House debates

Wednesday, 5 December 2018

Constituency Statements

Invictus Games, Werriwa Electorate: Shepherd Centre

10:48 am

Photo of Anne StanleyAnne Stanley (Werriwa, Australian Labor Party) Share this | | Hansard source

I have spoken in this place before about Andrew Wilkinson and his excellent results in the recent Invictus Games. It was a pleasure to catch up with Andrew in my electorate office last month, to see his impressive medal haul and to meet his travelling companion, Able Seaman Miller. Able Seaman Miller is one of 10 Anzac bears given to the athletes to promote some of Australia's World War I heroes with the schoolchildren. Andrew took photos of the bear on the podium and at his events, and he will eventually be given to one of the local schools in my area.

Also to welcome Invictus Games participants, Pauline James, State President of the RSL New South Wales Auxiliaries, presented quilts and laundry bags to all Invictus Games athletes. Originally the auxiliary group project asked for 550 Australian-themed laundry bags. They received 1,360. They asked for 25 quilts and received 72. Then they asked for 1,256 yellow poppies. They stopped counting after 8,000. Each participating country was given a quilt, along with Prince Harry and the Duchess of Sussex. This project brought ladies from across Australia together to make these beautiful quilts and laundry bags. Blue Hills Retirement Village in my electorate made 800 of the yellow poppies. The beautiful quilts that are left over from this project for the Invictus Games are going to be used in the RSL Auxiliary's 'thank you for your service' quilts. One of the most special parts of the Invictus Games is how the event has brought Australians together like this. It is incredibly special, and I hope it serves as a reminder to those who serve that Australia is grateful for their service and is always willing to get behind our veterans.

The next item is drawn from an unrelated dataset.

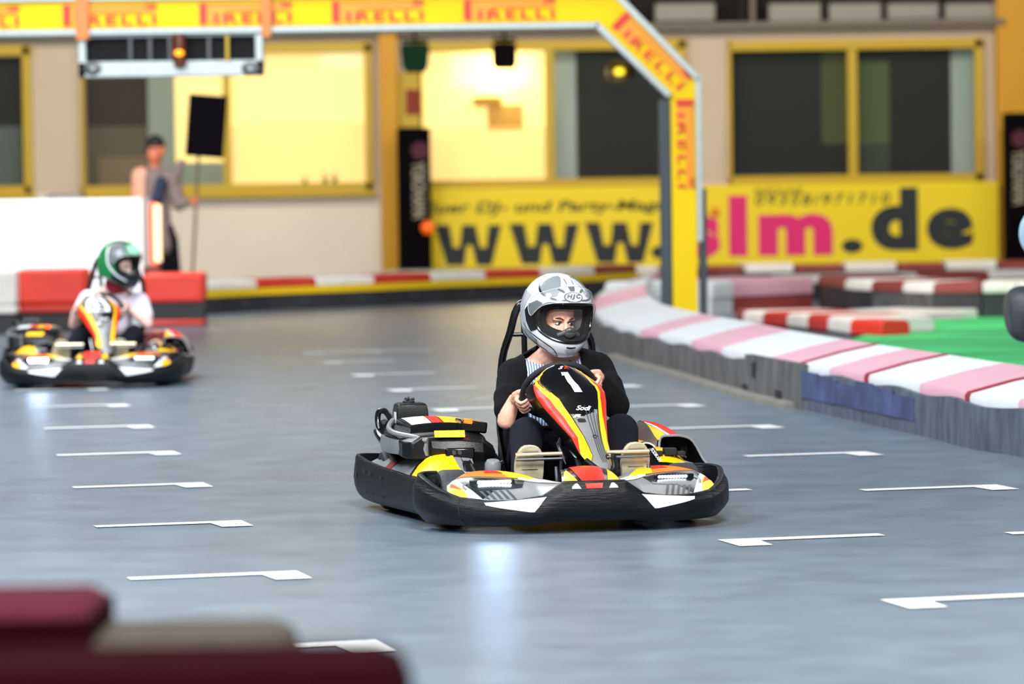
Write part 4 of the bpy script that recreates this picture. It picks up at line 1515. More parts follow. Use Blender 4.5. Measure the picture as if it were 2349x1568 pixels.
# ------------------------------------------------------------------ helmets and people
HA = [(-0.19, 0.070), (-0.175, 0.090), (-0.16, 0.104), (-0.12, 0.131), (-0.06, 0.149), (0.0, 0.154)]
HF = [(-0.19, 0.120), (-0.178, 0.142), (-0.16, 0.160), (-0.13, 0.174), (-0.10, 0.180), (-0.05, 0.176), (0.0, 0.168)]
HB = [(-0.19, 0.09), (-0.16, 0.12), (-0.12, 0.150), (-0.06, 0.170), (0.0, 0.176)]


def helmf(az, z):
    """az degrees (0 front, + to the wearer's left), z height, above zero measured as 0..1 towards the crown"""
    if z > 0:
        t = min(z, 0.9999) * pi / 2
        k = max(0, cos(t)) ** 0.92
        zz, a, f, b = 0.168 * sin(t), 0.154 * k, 0.168 * k, 0.176 * k
    else:
        zz = z
        a, f, b = smooth_table(HA, z), smooth_table(HF, z), smooth_table(HB, z)
    t = radians(az)
    c, s = cos(t), sin(t)
    L = f if c > 0 else b
    e = 0.92
    return Vector((a * math.copysign(abs(s) ** e, s), -L * math.copysign(abs(c) ** e, c), zz))


def rim_z(az):
    a = abs(az)
    return lerp_table([(0, -0.188), (25, -0.184), (50, -0.168), (80, -0.140), (110, -0.118), (180, -0.110)], a)


OPEN = [(-66, -0.02), (-63, 0.10), (-54, 0.20), (-38, 0.25), (0, 0.27), (38, 0.25), (54, 0.20), (63, 0.10), (66, -0.02), (62, -0.060), (50, -0.082), (34, -0.096), (16, -0.104), (0, -0.106), (-16, -0.104), (-34, -0.096), (-50, -0.082), (-62, -0.060)]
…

Also last month I visited the Shepherd Centre at Casula. The centre runs a community preschool where one-third of the cohort have a hearing loss and the other two-thirds have normal hearing abilities. This enables deaf children to engage in supportive, inclusive early intervention learning environments. The Shepherd Centre is an outstanding model that represents the power of early intervention. It allows deaf children to get the best possible start in their education while navigating the challenges that hearing loss presents. The Shepherd Centre are currently raising funds to enable them to provide further services in Campbelltown, in the member for Macarthur's electorate. This is where the research has told them there is the most need in Western Sydney. Graduates of the early intervention program run by the Shepherd Centre have better than average language outcomes compared to normal hearing children. This program sets them up for better educational outcomes. I look forward to the Shepherd Centre's opening in Campbelltown and I acknowledge the important role the centre plays in my electorate of Werriwa.